Now back to Pre-Mastering...The tweaking portion I think everyone is wondering about.
No matter how much equipment you own, no matter how much experience you have and no matter what mistique floats about, Pre-Mastering the final that goes to tape(1630 or CR-R and sometimes dat) takes talent. Not everyone has talent do they, I have heard and Im sure youve heard, CD's that do not sound as good as someone elses CD. Why is that, both were done by professionals, both were done with big old honking Sony like budgets... The big names in Mastering Engineering have a gift to take an average tune and make it nice, they make it sparkle and they make it hot. Its a gift that does require a good amount of experience so they can know what frequencies need to be where, but the BIGGEST gift is the knowing how to make what the average listeners likes to hear. No freakazoid like audiophile will ever be abler to make the masses buy records if what he does isn't what the average listener wants. Mastering Engineers are the magicians that take music from the data standpoint and transform it into ( via the advocate system) the hearts and minds of the purchasing masses. If someone has the magic/talent or whatever you call it, they can Pre-Master at Home with SF ("gasp"' Booooo"). Just as someone who owns every piece of equipment imaginable and a respectable amount of experience could never make a Pre-Master that sells good. Its the battle between Objective and Subjective.
Sonusman somewhere tried to make the point about the importance of talent in the recording industry from a musicians, as well as from the recording,mixing and mastering point of view.
Since the prices of equipment has dropped so much recently and our prosperity has made it possible to buy better equipment, we have been fooled into thinking we can buy talent like a plug-in, and that those people without the plug-in, don't have talent! I buy, therefore, I am good!
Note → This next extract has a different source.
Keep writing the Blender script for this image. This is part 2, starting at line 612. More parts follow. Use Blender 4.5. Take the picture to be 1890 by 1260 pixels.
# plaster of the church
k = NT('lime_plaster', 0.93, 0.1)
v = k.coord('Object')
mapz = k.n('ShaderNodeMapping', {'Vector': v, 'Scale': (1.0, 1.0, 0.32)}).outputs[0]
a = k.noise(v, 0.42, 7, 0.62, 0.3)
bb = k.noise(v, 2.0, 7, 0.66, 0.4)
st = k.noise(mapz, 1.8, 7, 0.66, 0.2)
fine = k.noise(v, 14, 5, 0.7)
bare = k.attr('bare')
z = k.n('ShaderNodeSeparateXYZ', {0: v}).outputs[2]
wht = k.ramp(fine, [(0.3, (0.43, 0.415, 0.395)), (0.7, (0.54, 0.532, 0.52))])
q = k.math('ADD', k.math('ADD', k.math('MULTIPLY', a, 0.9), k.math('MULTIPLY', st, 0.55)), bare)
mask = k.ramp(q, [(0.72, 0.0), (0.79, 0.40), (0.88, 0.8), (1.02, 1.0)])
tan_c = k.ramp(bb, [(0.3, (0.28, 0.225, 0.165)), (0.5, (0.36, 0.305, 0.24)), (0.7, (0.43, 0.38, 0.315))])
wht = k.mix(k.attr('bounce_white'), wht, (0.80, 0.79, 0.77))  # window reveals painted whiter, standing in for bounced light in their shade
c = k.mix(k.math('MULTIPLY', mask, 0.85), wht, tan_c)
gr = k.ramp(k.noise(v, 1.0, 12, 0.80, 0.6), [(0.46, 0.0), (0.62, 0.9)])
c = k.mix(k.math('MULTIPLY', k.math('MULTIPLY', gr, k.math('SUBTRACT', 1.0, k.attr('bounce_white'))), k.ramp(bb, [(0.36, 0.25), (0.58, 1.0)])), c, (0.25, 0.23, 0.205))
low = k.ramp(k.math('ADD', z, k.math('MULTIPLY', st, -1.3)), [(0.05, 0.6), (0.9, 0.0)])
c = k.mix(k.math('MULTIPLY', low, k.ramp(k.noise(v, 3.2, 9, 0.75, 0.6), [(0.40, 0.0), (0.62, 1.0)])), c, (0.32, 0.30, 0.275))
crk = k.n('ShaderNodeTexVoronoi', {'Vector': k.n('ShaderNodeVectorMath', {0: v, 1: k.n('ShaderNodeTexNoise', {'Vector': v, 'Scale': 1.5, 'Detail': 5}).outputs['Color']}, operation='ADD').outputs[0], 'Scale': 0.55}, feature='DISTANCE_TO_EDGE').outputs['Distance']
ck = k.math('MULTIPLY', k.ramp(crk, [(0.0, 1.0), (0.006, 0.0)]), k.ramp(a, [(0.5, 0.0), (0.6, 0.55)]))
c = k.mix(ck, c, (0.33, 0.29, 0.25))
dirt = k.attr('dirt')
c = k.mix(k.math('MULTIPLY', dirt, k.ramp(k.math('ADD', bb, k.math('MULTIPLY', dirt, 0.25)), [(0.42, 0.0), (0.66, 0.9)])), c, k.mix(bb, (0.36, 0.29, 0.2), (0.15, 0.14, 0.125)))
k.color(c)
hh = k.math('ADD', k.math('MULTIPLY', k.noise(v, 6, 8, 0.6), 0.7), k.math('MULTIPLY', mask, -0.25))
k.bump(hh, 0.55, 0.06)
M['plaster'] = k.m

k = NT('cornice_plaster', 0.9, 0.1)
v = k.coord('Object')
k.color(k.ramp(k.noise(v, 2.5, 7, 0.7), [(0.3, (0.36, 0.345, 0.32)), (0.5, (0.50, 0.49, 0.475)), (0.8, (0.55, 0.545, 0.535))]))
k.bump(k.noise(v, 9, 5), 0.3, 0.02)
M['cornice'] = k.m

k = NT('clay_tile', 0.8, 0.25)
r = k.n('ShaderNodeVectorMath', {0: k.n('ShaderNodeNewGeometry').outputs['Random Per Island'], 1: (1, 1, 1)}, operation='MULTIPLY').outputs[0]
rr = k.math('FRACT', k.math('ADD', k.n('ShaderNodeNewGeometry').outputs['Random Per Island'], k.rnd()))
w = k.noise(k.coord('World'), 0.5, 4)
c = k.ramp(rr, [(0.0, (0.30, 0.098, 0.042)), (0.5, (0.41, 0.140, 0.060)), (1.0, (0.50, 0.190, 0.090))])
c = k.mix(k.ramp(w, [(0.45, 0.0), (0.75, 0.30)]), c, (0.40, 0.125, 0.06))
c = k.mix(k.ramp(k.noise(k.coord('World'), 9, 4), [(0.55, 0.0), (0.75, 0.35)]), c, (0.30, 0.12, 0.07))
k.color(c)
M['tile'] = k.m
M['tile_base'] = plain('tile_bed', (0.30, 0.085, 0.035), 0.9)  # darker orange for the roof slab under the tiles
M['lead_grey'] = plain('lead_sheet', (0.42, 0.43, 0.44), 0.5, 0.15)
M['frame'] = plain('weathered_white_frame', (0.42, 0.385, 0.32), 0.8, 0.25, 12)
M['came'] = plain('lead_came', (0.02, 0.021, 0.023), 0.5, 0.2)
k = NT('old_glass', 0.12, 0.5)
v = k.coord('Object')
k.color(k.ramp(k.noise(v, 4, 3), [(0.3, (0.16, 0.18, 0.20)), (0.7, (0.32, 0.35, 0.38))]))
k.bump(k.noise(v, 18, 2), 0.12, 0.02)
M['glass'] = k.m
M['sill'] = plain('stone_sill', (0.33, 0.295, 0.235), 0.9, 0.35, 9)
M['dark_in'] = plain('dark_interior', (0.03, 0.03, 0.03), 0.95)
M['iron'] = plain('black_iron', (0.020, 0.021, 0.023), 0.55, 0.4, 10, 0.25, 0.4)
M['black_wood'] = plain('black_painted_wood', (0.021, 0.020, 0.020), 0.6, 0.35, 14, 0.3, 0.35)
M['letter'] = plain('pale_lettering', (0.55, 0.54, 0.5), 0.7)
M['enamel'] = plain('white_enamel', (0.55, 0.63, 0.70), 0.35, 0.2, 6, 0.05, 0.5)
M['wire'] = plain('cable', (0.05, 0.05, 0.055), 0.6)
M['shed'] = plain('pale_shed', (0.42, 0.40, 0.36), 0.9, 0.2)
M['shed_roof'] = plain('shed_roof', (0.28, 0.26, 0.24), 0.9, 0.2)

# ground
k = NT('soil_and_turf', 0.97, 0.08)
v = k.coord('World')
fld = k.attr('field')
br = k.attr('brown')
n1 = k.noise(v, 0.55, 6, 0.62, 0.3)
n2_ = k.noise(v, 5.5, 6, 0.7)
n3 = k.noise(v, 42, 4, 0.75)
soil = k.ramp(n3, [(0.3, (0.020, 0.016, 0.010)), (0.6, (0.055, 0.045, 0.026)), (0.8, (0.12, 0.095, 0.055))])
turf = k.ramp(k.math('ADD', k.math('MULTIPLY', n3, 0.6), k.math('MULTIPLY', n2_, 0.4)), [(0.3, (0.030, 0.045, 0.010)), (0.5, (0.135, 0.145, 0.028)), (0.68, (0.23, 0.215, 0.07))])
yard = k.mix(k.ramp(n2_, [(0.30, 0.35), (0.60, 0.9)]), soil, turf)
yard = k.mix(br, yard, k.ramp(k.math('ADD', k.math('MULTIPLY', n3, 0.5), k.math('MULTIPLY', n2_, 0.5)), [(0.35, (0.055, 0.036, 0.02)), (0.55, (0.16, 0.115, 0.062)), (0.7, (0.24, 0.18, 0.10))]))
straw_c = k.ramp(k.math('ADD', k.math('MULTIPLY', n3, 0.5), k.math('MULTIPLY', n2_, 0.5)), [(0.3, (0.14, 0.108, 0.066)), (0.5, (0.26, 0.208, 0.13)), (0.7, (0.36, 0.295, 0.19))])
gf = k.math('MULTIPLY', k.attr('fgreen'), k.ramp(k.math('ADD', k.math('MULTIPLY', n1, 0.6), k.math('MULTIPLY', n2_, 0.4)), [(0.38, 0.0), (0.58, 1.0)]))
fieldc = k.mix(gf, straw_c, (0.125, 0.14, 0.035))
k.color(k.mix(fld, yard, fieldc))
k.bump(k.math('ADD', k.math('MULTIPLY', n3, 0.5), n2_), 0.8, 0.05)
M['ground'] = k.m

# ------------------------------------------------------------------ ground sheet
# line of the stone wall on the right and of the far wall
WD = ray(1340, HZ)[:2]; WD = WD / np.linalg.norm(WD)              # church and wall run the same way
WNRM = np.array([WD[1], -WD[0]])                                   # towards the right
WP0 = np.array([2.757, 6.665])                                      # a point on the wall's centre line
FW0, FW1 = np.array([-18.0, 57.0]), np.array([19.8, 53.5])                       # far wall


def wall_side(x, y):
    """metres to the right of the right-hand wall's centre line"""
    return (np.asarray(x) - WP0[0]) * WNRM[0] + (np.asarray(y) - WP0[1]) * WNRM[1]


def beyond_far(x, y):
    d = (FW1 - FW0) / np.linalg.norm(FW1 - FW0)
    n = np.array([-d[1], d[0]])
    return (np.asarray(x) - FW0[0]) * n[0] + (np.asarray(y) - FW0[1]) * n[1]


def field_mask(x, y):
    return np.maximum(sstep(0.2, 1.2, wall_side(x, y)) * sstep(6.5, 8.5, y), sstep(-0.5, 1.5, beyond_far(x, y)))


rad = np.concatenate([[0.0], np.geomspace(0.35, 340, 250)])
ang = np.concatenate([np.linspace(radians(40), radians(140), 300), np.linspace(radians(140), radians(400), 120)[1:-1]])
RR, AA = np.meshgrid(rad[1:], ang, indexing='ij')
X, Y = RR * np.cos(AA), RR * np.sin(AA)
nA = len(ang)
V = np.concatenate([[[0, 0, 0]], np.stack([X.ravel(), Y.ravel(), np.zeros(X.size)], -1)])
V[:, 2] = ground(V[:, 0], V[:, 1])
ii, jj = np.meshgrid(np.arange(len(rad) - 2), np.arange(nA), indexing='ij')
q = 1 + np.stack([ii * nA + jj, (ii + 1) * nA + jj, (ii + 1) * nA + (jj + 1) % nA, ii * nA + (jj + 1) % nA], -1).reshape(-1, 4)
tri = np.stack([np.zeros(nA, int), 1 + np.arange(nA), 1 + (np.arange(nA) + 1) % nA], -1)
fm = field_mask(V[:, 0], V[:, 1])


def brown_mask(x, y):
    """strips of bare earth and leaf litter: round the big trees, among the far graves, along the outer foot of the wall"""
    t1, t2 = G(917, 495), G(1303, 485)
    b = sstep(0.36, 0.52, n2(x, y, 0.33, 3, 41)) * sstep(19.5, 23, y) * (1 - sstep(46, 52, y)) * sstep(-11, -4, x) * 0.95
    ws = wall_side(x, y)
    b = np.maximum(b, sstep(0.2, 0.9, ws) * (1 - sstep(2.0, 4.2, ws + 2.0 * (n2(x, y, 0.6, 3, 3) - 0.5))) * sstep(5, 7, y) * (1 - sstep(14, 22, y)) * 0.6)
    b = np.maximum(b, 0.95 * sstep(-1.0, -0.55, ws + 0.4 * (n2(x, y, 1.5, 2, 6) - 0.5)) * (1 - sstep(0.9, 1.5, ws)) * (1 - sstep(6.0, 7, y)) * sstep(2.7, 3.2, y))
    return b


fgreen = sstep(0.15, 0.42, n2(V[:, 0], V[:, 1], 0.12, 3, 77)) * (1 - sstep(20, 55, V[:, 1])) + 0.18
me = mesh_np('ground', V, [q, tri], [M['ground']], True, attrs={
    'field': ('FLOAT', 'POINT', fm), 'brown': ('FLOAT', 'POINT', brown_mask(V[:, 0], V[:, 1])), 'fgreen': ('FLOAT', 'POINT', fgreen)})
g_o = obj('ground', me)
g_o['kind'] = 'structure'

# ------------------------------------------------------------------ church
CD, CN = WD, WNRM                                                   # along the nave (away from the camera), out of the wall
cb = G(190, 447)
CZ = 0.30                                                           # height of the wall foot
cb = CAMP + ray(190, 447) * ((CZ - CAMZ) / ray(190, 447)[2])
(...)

My recommendation: realize everyone is trying to learn and do the best they can with what they have. Try not to be insulting and take critical remarks as personal attacks. Maybe some reading in "The Musicians Guide to Home Recording" should be in order. Ive been in Big studios with Idiots and seen absolute genius' happen on 4 tracks and am convinced, nothing is cut and dry. You wanna rip into some music, go the MP3 forum and listen to music I posted, then let me have it!